One more post on Comerica’s outfield

There are a few items that didn’t fit into the other posts about the outfield park factors that I wanted to wrap up.

First I wanted to acknowledge some other work that was done. Chone calculated outfield park factors in the fall of 2006. I either missed this or completely forgot having seen it.

Also, Dan Fox continues to post about simple fielding runs and has now calculated the metric for the outfielders, which include outfield park factors. What I found surprising in Dan’s work is that using SFR Curtis Granderson ranks below average. It’s the first defensive metric I’ve seen that has him ranking poorly. Comerica’s outfield park factors that show fewer balls dropping in, adjusts his SFR downward because in some respects Comerica’s centerfield is a little easier to play.

A more detailed look at Comerica

When I was doing the other park factors, I was doing it at a broader level. Fox was breaking it down by hit type and batter handedness. I had pulled back that data as well and thought it was worth looking at a more granular view. The table below reflects Comerica Park’s park factors for the last 4 seasons.

Comerica Park Outfield Park Factor

Lee commented in the original post that he was curious to see what would happen with line drives because Comerica Park has a reputation as being great for line drive gap hitters. This seems to hold true for lefties who see more balls than normal drop into the corner outfield spots. But for right handers the opposite is true.

Meanwhile right handed hitters are best served to drive the ball to centerfield which is the only field that is favorable for them.

I find it interesting that fly balls to center rank so well for righties while they rank poorly for lefties. I wonder if this is a case of positioning and that perhaps the fielders are over shifting. It’s also worth reiterating at this point though that we don’t really know where the balls are being hit using this data. We just know who ultimately fielded the ball.

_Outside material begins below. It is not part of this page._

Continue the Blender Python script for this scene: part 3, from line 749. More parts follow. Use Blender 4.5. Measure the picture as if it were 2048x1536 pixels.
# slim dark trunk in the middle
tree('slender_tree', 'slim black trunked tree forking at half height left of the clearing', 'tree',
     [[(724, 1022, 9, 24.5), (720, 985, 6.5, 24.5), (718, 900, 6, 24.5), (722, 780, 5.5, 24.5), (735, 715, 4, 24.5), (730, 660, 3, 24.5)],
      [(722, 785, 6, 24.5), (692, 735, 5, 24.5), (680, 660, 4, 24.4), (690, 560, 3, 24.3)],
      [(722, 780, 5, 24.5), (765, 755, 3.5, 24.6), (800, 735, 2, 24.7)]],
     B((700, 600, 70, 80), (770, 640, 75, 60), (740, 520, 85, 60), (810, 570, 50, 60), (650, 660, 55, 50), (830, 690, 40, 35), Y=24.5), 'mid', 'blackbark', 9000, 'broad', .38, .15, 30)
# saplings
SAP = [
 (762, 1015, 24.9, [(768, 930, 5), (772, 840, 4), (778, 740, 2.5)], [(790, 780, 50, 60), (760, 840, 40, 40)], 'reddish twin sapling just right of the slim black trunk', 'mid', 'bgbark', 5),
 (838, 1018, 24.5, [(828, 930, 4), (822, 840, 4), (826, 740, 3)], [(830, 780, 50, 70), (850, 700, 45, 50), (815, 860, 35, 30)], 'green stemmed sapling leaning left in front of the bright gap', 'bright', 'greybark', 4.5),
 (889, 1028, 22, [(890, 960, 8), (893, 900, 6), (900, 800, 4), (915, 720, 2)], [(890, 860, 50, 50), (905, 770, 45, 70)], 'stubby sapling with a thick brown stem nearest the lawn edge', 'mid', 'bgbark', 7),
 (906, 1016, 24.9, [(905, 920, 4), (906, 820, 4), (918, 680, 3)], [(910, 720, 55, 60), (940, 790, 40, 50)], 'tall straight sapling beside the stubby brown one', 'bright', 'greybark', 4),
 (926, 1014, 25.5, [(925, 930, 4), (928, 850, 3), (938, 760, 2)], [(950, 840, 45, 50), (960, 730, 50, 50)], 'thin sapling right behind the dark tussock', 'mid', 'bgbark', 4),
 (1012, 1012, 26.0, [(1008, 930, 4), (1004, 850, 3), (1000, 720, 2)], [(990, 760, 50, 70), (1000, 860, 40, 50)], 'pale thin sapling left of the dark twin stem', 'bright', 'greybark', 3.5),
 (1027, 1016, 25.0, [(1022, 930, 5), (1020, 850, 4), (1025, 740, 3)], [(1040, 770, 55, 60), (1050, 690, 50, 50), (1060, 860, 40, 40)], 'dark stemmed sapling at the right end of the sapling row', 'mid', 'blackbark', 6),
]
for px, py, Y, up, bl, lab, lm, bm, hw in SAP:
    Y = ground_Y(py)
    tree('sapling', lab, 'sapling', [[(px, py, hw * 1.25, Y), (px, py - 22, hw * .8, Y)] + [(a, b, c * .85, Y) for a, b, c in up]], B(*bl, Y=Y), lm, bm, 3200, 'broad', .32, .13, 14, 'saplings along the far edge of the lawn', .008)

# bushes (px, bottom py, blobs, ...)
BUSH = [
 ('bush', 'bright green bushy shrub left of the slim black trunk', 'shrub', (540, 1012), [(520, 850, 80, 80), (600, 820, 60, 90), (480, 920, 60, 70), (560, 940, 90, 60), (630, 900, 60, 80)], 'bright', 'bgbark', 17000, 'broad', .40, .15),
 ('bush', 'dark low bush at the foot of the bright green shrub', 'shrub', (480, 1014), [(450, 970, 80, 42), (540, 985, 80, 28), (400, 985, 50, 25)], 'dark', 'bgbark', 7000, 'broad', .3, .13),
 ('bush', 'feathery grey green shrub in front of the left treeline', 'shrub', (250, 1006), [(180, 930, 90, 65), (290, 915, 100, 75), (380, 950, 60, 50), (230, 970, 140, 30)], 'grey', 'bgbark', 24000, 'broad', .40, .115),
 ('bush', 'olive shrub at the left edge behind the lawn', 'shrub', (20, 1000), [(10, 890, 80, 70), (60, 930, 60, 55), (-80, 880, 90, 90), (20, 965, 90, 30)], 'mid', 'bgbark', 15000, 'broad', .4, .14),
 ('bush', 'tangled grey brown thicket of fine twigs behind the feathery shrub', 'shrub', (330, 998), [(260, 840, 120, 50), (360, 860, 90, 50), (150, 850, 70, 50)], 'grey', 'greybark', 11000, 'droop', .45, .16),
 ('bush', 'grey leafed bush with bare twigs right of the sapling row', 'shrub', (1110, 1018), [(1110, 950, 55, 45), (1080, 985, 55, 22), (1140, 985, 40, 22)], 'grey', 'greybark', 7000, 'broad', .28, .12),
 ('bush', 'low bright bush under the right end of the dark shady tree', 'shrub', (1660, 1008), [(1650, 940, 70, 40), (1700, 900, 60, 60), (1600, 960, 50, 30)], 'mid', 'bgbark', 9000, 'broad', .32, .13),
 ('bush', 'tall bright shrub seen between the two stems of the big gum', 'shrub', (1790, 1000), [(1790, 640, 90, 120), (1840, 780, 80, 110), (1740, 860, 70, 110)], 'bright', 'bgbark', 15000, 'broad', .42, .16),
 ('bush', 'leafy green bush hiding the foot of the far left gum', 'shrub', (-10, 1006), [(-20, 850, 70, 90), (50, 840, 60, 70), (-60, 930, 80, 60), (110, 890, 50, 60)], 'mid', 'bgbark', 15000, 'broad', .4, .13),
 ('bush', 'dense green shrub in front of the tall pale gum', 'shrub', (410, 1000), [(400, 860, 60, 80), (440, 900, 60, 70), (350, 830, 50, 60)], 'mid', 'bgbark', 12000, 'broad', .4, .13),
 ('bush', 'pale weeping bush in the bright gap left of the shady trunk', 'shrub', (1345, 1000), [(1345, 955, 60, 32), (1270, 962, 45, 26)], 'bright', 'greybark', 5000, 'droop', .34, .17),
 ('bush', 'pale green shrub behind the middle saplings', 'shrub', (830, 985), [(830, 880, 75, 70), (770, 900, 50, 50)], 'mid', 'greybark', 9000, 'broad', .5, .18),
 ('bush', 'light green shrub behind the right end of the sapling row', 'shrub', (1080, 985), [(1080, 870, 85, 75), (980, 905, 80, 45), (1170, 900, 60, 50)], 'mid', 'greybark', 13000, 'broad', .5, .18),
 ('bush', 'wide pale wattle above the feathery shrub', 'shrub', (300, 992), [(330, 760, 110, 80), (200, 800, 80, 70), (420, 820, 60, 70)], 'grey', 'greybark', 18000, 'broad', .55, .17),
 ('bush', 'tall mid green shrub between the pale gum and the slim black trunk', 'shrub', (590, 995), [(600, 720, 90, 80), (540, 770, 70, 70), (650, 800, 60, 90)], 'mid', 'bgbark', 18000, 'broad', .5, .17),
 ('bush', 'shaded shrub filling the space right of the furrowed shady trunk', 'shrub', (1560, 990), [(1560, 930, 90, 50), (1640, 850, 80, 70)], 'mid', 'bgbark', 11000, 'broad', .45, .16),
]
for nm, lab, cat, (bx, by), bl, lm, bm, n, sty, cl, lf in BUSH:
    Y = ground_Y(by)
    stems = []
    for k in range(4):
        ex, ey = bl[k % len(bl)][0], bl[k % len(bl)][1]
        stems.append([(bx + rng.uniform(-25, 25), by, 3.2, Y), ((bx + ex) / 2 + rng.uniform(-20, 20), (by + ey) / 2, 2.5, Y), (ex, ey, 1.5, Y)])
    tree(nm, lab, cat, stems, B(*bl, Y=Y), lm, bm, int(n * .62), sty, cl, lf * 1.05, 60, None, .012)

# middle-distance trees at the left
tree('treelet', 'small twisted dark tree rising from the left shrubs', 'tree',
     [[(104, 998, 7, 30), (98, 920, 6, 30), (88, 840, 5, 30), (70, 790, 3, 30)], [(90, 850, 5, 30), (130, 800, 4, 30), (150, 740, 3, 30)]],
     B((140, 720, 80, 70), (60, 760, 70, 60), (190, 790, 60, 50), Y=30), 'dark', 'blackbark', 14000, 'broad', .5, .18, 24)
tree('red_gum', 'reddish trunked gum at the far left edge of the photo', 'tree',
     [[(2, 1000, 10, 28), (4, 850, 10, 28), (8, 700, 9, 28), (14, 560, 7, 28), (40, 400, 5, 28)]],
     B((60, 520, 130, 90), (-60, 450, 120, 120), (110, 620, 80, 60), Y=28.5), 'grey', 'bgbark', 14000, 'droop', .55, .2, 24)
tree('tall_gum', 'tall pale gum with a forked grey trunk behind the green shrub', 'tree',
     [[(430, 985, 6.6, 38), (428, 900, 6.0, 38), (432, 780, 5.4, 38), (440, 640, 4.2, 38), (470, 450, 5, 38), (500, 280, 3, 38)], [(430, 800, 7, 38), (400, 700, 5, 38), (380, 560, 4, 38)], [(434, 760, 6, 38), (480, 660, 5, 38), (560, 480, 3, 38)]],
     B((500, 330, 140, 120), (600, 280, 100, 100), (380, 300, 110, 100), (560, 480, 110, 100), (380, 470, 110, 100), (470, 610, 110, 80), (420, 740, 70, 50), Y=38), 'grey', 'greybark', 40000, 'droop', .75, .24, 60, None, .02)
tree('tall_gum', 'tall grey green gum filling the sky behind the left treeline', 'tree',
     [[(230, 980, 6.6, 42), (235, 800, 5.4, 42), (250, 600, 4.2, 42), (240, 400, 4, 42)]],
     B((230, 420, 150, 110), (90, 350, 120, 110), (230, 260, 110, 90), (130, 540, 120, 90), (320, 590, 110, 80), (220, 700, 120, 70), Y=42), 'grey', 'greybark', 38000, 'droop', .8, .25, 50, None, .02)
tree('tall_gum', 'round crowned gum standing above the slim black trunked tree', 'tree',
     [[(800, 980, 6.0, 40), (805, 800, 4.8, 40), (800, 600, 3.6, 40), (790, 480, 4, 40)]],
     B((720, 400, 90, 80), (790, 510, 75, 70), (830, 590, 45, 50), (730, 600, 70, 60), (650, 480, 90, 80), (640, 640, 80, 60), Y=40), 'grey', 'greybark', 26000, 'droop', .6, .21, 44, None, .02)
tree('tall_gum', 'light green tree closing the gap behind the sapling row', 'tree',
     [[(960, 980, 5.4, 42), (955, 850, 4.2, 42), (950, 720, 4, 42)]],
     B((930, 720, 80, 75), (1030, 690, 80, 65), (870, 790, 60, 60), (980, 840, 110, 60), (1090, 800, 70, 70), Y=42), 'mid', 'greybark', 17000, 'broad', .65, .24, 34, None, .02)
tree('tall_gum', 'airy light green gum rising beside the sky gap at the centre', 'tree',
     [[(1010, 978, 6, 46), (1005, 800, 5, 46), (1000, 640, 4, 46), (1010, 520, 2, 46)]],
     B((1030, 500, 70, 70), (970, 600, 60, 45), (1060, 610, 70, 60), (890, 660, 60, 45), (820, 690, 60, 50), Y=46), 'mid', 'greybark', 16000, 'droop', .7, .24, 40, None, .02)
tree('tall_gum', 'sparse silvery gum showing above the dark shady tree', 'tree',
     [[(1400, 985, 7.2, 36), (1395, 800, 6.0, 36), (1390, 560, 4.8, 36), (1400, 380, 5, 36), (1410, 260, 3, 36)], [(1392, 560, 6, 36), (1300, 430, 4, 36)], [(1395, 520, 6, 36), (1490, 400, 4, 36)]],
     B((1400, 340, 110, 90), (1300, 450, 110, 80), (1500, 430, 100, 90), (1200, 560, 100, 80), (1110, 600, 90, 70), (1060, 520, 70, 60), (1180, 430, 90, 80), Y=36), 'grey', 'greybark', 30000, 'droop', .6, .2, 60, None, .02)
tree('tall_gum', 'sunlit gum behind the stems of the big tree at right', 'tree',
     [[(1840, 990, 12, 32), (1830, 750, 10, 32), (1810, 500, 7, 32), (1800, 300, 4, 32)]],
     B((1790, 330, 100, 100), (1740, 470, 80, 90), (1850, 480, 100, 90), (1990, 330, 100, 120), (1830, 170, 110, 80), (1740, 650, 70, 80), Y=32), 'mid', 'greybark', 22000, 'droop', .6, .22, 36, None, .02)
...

4 thoughts on “One more post on Comerica’s outfield”

  1. It’s too complicated for me to understand all the data and even what a granular view is. Does this data only account for balls hit into the actual outfield. Wouldn’t having a good SS take some of those fly balls or hits from even reaching the LF’er versus the RF? Does the data take that into account, I guess that’s the question I’m asking.

  2. Kathy –

    This is only for balls fielded by outfielders. The infielders don’t really come into play except on pop-ups. I removed the grounders from the batting average on balls in play metric because outfielders can’t convert those to outs.

    Basically I calculated a park factor for two metrics – batting average on balls in play and bases per baserunner. The first measures the rate that fly balls and line drives drop in for hits. The second is a measure of the impact of extra base hits.

    To interpret the data, a value of 1 means Comerica Park is just like any other park. A value greater than 1, like say 1.06 means that Comerica Park is 6% more favorable than a typical park.

  3. Part of the reason I come to this blog is because of Billfer’s writing and analysis……something I could never do. Being challenged and able to say “I don’t get it” without fear of sounding stupid or made fun of.